Esistono diverse forme di aggressività tra pari, che non sempre rientrano nel bullismo. Spesso però può risultare difficile distinguere quando è opportuno utilizzare questo termine. In questo articolo facciamo un po’ di chiarezza su cosa è e cosa non è bullismo.
Si verifica una situazione di bullismo quando all’interno di un gruppo alcuni bambini o ragazzi vengono costantemente presi di mira con azioni di prevaricazione agite da uno o più bimbi/ragazzi. Il tutto in presenza di spettatori e in modo continuativo nel tempo.
Elementi caratteristici di questi fenomeni sono dunque:
- Un’asimmetria di potere tra bulli e vittime, che rende “facile” prendersela col soggetto più debole
- La presenza di un gruppo che sostiene il fenomeno partecipando o non intervenendo
- Una continuità temporale, per cui la sofferenza della vittima deriva non solo dal gesto prevaricante, ma anche dal tormento generato dal reiterarsi degli eventi
E’ ben evidente come uno scherzo, o una frecciatina non rientrino in questo: nello scherzo ci si diverte entrambi, con la frecciatina si stuzzica qualcuno, ma senza ledere l’altro. Viceversa atti aggressivi “penali” ledono l’altro deliberatamente senza la necessità di un pubblico, anzi spesso vengono compiuti “nell’ombra” non rientrando nel bullismo. Vedremo più avanti in un altro articolo come nel cyberbullismo questo aspetto diverga in quanto purtroppo la gran parte di questi atti ricadono nel penale.
Nelle situazioni di bullismo invece si “fa del male” a qualcuno per mostrare di valere, per ribadire una gerarchia di relazioni di potere. A uno sguardo ingenuo può sembrare che solo la vittima soffra. Invece tutto il gruppo “sta male”.
Se stiamo bene non abbiamo bisogno di screditare l’altro, ridicolizzarlo. Quando sentiamo il bisogno di sentirci più forti affossando l’altro dovrebbe scattare un campanello d’allarme.
Chi davvero è forte non ha bisogno di dimostrarlo continuamente.
I bulli esprimono così sui malcapitati un disagio che non riesce a tradursi in altre forme. E gli spettatori partecipi o “muti” sentono di non aver strumenti per fare diversamente, in genere temendo di divenire le prossime vittime.
Se abbiamo il sentore che i nostri ragazzi stiano vivendo una dinamica di questo tipo sarebbe importante segnalare la situazione alla figura di riferimento. Può trattarsi di un insegnante, un allenatore, un educatore, ecc. Lo scopo è lavorare con l’intero gruppo.
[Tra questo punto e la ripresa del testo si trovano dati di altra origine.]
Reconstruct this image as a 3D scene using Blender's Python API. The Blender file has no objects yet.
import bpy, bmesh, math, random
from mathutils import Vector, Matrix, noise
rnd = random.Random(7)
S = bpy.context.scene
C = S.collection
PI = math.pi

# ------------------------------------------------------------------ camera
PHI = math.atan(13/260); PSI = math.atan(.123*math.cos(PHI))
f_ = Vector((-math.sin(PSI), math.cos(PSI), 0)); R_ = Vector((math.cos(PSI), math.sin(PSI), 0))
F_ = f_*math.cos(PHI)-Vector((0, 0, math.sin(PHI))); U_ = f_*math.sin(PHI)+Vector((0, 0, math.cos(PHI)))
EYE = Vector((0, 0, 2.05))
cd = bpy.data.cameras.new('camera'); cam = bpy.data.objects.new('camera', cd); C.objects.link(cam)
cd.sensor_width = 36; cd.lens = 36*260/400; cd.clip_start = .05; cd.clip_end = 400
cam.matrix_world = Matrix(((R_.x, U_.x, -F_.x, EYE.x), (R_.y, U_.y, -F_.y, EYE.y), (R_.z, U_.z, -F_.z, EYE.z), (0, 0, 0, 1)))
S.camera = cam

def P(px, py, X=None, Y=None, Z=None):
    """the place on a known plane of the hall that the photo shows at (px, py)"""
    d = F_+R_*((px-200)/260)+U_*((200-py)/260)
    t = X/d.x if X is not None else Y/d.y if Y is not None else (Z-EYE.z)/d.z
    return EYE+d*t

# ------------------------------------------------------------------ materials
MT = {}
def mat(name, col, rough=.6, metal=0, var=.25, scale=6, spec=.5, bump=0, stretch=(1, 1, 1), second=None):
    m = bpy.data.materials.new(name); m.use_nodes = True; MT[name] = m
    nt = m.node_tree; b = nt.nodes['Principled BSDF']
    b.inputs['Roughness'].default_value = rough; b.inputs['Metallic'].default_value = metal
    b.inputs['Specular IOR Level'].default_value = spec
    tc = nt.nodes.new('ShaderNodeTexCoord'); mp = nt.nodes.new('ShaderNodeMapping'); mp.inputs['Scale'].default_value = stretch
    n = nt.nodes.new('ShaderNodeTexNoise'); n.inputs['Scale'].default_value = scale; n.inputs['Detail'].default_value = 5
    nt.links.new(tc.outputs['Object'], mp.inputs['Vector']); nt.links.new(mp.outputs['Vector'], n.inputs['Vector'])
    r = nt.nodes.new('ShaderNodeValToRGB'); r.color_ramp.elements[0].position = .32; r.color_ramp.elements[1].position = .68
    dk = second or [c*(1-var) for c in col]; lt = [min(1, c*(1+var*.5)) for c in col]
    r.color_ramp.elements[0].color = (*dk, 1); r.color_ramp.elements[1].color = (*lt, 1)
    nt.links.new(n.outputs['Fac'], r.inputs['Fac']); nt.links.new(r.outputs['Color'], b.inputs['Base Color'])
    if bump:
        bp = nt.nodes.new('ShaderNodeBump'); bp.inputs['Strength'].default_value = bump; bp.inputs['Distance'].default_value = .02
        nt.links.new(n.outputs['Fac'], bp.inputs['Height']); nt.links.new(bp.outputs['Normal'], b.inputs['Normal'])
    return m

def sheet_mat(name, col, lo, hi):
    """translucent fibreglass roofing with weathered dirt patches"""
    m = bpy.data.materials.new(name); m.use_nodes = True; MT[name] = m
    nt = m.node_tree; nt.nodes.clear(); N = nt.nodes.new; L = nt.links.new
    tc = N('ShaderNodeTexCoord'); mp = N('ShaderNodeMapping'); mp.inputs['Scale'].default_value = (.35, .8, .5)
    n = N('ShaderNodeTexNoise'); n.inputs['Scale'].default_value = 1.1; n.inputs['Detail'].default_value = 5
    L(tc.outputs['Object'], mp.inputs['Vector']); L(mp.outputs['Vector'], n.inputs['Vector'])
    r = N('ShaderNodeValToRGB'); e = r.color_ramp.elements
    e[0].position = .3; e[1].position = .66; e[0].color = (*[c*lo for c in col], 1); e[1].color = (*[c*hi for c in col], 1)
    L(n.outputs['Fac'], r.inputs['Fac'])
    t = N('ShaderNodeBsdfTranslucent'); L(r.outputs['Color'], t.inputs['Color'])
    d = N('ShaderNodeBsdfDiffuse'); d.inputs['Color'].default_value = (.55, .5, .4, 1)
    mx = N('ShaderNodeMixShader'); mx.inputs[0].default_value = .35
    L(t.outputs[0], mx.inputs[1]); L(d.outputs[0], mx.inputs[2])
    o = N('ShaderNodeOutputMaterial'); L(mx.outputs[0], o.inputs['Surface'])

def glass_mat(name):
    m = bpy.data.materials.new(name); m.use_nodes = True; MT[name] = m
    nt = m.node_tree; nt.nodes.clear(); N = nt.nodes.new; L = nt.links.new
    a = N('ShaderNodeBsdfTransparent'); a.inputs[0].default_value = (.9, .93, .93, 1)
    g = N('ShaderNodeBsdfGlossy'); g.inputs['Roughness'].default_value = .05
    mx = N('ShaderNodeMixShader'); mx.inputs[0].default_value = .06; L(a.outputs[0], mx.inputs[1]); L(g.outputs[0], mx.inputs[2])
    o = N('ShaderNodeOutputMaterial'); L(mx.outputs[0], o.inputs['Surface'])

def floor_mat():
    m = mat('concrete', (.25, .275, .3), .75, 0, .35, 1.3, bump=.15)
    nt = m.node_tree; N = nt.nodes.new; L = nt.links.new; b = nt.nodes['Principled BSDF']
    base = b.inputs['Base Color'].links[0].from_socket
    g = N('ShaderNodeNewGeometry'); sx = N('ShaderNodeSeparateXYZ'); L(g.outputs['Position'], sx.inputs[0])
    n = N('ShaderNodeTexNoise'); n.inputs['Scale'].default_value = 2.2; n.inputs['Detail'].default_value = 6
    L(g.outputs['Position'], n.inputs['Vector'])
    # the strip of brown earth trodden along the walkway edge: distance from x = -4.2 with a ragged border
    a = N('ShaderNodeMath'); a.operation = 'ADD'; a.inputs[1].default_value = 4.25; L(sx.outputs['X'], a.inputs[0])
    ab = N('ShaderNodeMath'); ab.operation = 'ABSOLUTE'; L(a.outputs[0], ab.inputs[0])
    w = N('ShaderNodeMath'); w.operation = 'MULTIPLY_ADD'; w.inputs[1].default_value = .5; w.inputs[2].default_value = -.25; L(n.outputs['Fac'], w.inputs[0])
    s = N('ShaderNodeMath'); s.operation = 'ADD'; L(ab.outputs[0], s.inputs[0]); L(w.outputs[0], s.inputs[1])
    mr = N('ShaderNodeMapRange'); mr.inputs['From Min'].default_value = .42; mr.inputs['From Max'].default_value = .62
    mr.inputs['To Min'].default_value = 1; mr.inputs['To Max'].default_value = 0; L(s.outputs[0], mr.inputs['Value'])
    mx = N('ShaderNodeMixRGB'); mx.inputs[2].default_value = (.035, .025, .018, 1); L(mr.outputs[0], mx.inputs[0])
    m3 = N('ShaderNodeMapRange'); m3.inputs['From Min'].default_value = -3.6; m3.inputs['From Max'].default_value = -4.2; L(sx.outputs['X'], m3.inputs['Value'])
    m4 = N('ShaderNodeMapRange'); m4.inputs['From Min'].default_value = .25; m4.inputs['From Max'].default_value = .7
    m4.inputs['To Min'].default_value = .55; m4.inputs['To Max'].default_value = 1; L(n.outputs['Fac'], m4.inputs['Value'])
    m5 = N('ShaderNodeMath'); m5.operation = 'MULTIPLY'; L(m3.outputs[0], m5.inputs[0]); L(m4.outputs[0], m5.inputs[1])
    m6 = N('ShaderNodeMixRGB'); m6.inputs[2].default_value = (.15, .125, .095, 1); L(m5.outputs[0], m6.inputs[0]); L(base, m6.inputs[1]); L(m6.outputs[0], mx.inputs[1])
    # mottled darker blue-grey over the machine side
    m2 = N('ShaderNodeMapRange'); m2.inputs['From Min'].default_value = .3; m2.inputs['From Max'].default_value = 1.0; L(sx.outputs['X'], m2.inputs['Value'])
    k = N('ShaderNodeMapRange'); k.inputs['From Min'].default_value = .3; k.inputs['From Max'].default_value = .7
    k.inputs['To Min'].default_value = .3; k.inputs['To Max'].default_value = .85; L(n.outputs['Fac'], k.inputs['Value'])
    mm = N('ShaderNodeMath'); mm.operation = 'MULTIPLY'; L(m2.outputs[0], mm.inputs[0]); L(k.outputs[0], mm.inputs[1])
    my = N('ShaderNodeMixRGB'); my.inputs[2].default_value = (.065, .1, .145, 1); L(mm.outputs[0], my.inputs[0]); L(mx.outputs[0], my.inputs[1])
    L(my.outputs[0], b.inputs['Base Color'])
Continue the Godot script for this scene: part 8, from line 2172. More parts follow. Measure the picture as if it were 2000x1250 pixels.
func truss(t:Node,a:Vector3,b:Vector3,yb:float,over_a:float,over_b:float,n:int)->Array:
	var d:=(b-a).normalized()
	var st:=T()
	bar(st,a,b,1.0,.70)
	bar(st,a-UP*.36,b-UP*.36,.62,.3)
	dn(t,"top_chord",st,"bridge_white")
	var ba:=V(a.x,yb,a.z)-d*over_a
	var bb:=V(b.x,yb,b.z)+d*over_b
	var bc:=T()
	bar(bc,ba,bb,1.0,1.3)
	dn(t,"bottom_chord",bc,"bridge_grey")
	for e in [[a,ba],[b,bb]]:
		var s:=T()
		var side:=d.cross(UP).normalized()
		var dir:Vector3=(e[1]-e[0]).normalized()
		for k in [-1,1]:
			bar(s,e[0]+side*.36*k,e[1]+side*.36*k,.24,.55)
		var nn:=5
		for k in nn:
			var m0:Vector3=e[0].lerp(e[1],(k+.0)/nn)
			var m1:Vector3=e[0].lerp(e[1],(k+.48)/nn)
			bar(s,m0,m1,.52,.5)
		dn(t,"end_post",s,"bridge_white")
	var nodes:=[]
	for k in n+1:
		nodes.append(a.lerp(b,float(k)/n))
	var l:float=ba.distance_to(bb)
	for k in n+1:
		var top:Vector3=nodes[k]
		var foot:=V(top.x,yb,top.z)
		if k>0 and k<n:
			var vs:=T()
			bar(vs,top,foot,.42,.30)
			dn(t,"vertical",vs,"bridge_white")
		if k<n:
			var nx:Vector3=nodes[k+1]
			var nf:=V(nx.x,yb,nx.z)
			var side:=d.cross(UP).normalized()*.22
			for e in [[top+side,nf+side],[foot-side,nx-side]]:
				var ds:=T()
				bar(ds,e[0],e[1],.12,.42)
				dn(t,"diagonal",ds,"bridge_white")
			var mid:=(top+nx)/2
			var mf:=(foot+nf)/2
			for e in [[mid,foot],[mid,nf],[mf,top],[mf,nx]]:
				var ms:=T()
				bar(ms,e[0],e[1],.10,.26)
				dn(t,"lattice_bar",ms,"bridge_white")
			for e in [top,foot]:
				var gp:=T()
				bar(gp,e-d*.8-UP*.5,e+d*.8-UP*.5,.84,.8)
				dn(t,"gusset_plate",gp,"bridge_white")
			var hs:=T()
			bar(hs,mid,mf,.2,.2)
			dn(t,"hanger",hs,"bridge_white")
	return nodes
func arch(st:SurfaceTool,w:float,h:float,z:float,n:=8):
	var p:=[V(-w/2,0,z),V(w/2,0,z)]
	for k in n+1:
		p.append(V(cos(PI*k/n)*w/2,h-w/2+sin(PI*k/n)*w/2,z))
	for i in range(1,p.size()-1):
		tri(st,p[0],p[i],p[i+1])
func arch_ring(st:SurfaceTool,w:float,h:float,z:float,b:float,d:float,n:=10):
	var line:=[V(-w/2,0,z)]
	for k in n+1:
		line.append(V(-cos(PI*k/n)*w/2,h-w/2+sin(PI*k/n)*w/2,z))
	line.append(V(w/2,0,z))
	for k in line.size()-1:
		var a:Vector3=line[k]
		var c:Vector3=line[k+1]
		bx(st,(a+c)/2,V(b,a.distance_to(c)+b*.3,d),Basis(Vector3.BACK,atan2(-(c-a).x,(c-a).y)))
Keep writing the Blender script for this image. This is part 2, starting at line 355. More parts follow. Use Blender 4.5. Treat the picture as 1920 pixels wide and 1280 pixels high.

Al di là della parte che ognuno svolge bullo, vittima, gregario.
Per trasformare il proprio dolore e cambiare le dinamiche di un gruppo spesso è indispensabile un adulto che non si fermi alla ricerca di un “colpevole”, ma piuttosto che “prenda per mano” e accompagni a capire.
Così si può costruire poco a poco una comprensione di sè stessi, di come si sta in relazione con gli altri e una ricerca di modalità più adattive di esprimere i sentimenti negativi.